Les chanteurs sont les plus justes qui soient (mon Dieu, comme je
déteste ce passage en revue, moment obligé de la critique
d’opéra, mais allons-y). Les trois femmes
s’étagent de façon nette : l’Anna de
Pasichnyk est l’amoureuse classique, la voix plus corsée
de Pendatchanska est celle de l’amoureuse déçue et
vengeresse et le sopranino de Sunhae Im appartient à la
catégorie bouffe. Ottavio chevaleresque et sérieux de
Kenneth Tarver, ça change des chapons enamourés. Les voix
graves sont fortement caractérisées, avec une mention
pour le Leporello vivant, drôle, bondissant et bougon de Regazzo.
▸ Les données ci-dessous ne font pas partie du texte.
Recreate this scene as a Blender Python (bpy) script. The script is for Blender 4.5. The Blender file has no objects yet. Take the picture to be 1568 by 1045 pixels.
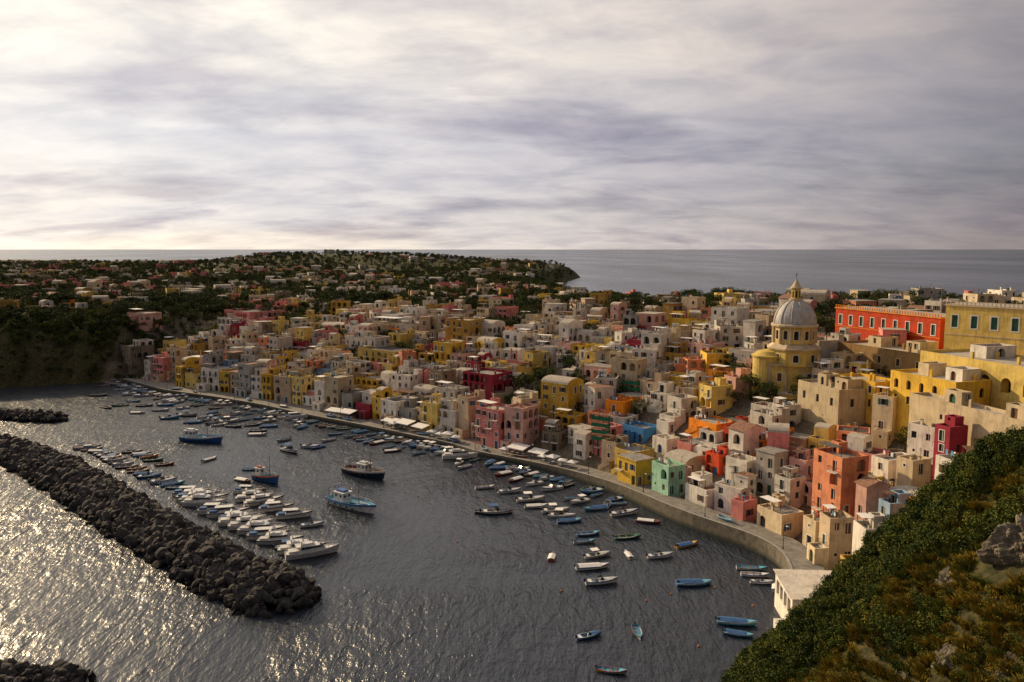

Option de choix enfin que celle de Johannes Weisser (27 ans) pour
chanter le rôle titre. La voix est claire, ténorisante
parfois. Elle est surtout jeune, irrésistiblement ardente,
pleine d’une urgence et d’une distance moqueuses. Il rit,
grince, séduit – mais jamais il ne tonne, ne brise ni
tempête. Il y a dans cette voix et dans
l’interprétation de Weisser un
« chic » qu’on n’a connu
qu’à John Brownlee (chez Busch), mais ici avec une
insolence juvénile bien plus grande.
Nietzsche disait de la musique qu’elle était
« une tard venue », toujours en retard
d’une civilisation : ainsi, chez Mozart, Nietzsche entendait
la musique du Grand Siècle. C’est ce sentiment qui
prévaut ici. On entend l’héritage de Bach et le
grand style de Racine.
L’interprétation de Jacobs n’est pas une version
(réussie) de plus. Elle ne dame pas le pion à Mitropoulos
ou à Giulini. Elle propose tout autre chose. Quelque chose qui
émerge de décennies de travail sur le style baroque et
classique. D’une symbiose absolue avec les moyens et les buts de
cette esthétique. Aussi, elle nous livre avec une sorte de
simplicité bénigne la version vers laquelle nous
retournerons lorsque nous voudrons entendre non une
interprétation de Mozart, mais Mozart lui-même.